Trotz hoher Werbeausgaben und Goodies ist es aber auch für größere Unternehmen deutlich schwieriger geworden, geeignete Bewerber zu mobilisieren. Nicole Hulka, Sprecherin von Tom Tailor, berichtet, dass man im vergangenen Jahr 368 Stellen im Verkauf ausgeschrieben hatte, davon konnten 308 Stellen besetzt werden. Mit internen Programmen wie „Mitarbeiter empfehlen Mitarbeiter“ versuche man zudem, dem Fachkräftemangel entgegenzuwirken: „Jeder Mitarbeiter, der einen geeigneten Kandidaten für uns empfiehlt, wird durch eine Prämie belohnt“, sagt Hulka. So hoffe man, geeignete Kollegen zu finden, die das „Entdecker-Gen leben“ und Lust haben, Tom Tailor aktiv mit nach vorne zu bringen.

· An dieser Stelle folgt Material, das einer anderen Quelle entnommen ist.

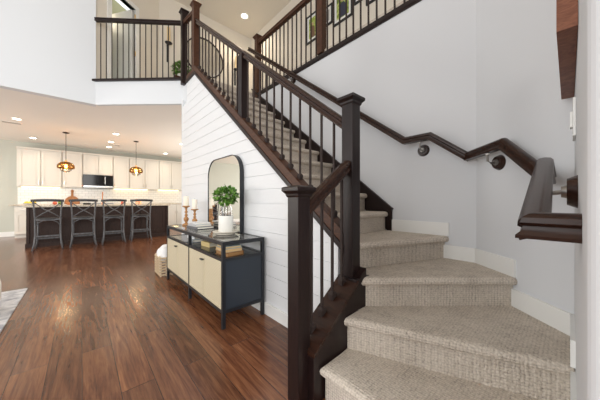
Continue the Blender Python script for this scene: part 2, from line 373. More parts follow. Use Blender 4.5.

Auch bei der Hamburger Drogeriemarktkette Budnikowsky ist der Personalbedarf groß, wie Sprecherin Wiebke Spannuth dem Abendblatt sagt. „Wir haben 50 offene Stellen, suchen vor allem Aushilfen und Teilzeitkräfte.“ Bei Filialleitern seien auch Quereinsteiger aus anderen Branchen willkommen. Um diese für Budnikowsky zu begeistern, veranstalte das Unternehmen regelmäßig extra Informationsabende. Als Vorteil für die eigenen Beschäftigten nennt Spannuth den Mitarbeiter-Rabatt bei Einkäufen in den Filialen in Höhe von zehn Prozent. Doch trotz dieser und anderer Goodies weiß Spannuth: „Gute Leute zu finden auf diesem engen Arbeitsmarkt ist sehr, sehr schwierig“.
Auch Tchibo sucht Personal
Der Kaffeeröster Tchibo hat bereits vor drei Jahren mit Blick auf den enger werdenden Bewerbermarkt die Zahl der Auszubildenden verdreifacht und setzt auf den „eigenen Nachwuchs“, so Firmensprecher Arnd Liedtke. Allein 2019 werden in den deutschen Filialen etwa 140 Azubis neu starten, die Kaufleute im Einzelhandel werden wollen. „Wir geben Übernahmegarantien“, so Liedtke. Für die Mitarbeiter, zumeist Frauen, sei vor allem die familiengerechte Gestaltung der Arbeitszeit wichtig. Neben guter Bezahlung orientiert an den Tarifgehältern, Urlaubs- und Weihnachtsgeld und Deputaten (Kaffeepakete sind umsonst) biete Tchibo flexible Arbeitszeiten, dezentrale Einsatz-Planung in den Filialteams, Förderprogramme für den Führungsnachwuchs und ein Unterstützungsangebot über einen externen Familienservice, etwa wenn die Kinderbetreuung ausfällt. „Der Personalmarkt ist eng und wird eng bleiben. Es gilt der Wettbewerb um die besten Kräfte“, sagt Liedtke. Bundesweit hat das Unternehmen aktuell 140 offene Stellen in den Filialen.